A lack of 'effective oversight' within North Yorkshire Police (NYP) is impacting its ability to respond to the public and reduce crime, HMICFRS has found.

The inspectorate identified significant concerns about the force's strategic planning and organisational management, rating its ability to operate efficiently as 'inadequate'.

While there were areas of good practice, and HM Inspector Roy Wilsher praised individual officers and staff for their contributions, these efforts risk being undermined by a lack of oversight at the top. 

Mr Wilsher said: "I have serious concerns about its [NYP's] strategic planning and organisational management.

“Senior leaders in the force need to ensure they have effective oversight of its enabling services, such as IT and HR functions.
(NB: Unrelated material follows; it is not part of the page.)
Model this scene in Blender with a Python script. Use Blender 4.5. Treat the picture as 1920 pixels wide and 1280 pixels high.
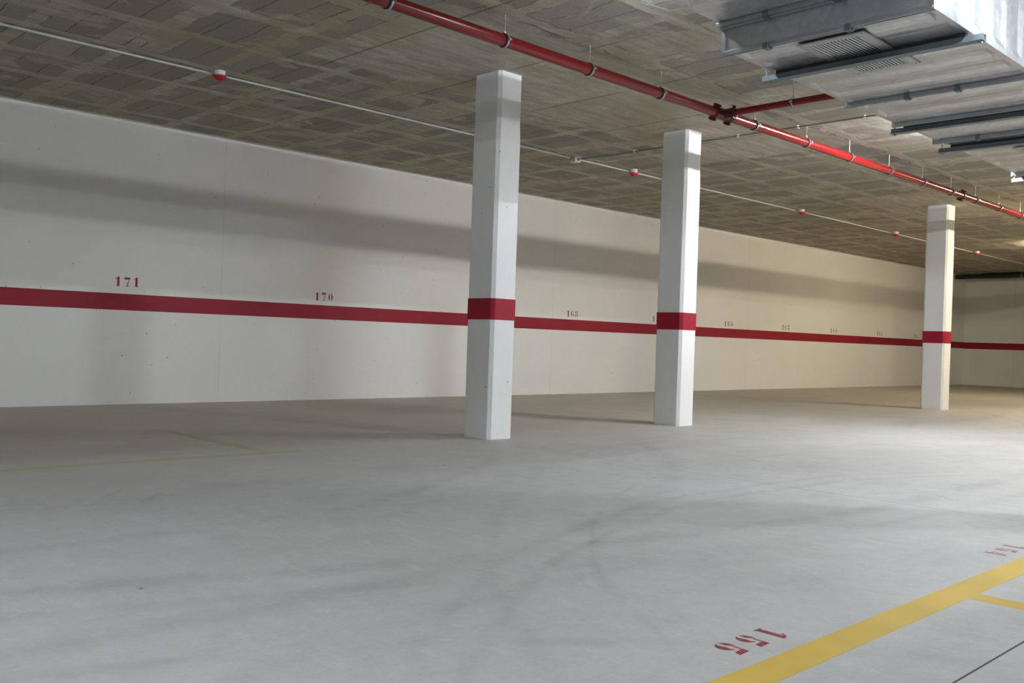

Failures in these areas impact the service the force provides."

NYP Chief Constable Lisa Winward has acknowledged these failings and said changes have already been made. 

Thanking inspectors for their work, she said: "They told us that while the right actions might be taking place on the ground by our people, they were not able to find sufficient evidence of how this was directed and overseen through our governance structure.

"The Inspectors told us that every single person they spoke to was committed, fully engaged in their work and doing a really good job in difficult circumstances.

“Since we received the hot debrief from HMICFRS in October 2022, we have been working at a pace to address the issues that they have raised so we can focus on our core responsibilities to the public."

The shortcomings identified by HMICFRS are impacting how effectively the force responds to the public and investigates crime. 

Between November 1, 2021 and July 31, 2022, NYP answered 41.9% of 999 calls within ten seconds - well below the expected 90% standard and the third lowest across all forces in England and Wales.

According to CC Winward, this situation has already improved as a result of a £1.85m investment into the force's control room which she said led to an average of 72% of 999 calls being answered within 10 secs in Feb 2023.

HMICFRS also found that NYP had a 12-month backlog in its digital forensic unit, and that although there were plans to increase the staffing, the unit still wasn't fully resourced by October 2022.

CC Winward confirmed that the force has committed £400,000 to cutting this backlog, and aims to reduce this by 50% by the end of June. 

Efforts have also been made to address concerns raised about efficiency, specifically relating to the police fleet which HMICFRS was not supported by any 'effective replacement strategy' within the force.

According to CC Winward, the force will roll out 63 new vans in the coming months.

Outside of these issues, HMICFRS also found there to be significant workforce pressures within the force that are impacting the service to the public as well as staff wellbeing.

Inspectors found: 'The current recruitment approach is failing to fill vacancies, which is placing increased pressure on existing staff and resulting in fewer officers and staff providing policing services.'

One example of this was PIP2 detectives. As of March 31, 2022, 79% of the force’s 202 PIP2 roles were filled with accredited detectives. HMICFRS found there was a 'limited plan' to address the shortfall. 

There were also a large number of vacancies in the control room at the time of inspection, during which the force said it loses 25% of its staff each year. Investments have since been made in this area.

In terms of other recruitment, CC Winward said the force is building up its Safeguarding team with 21 additional posts being added in phase 1 of the programme.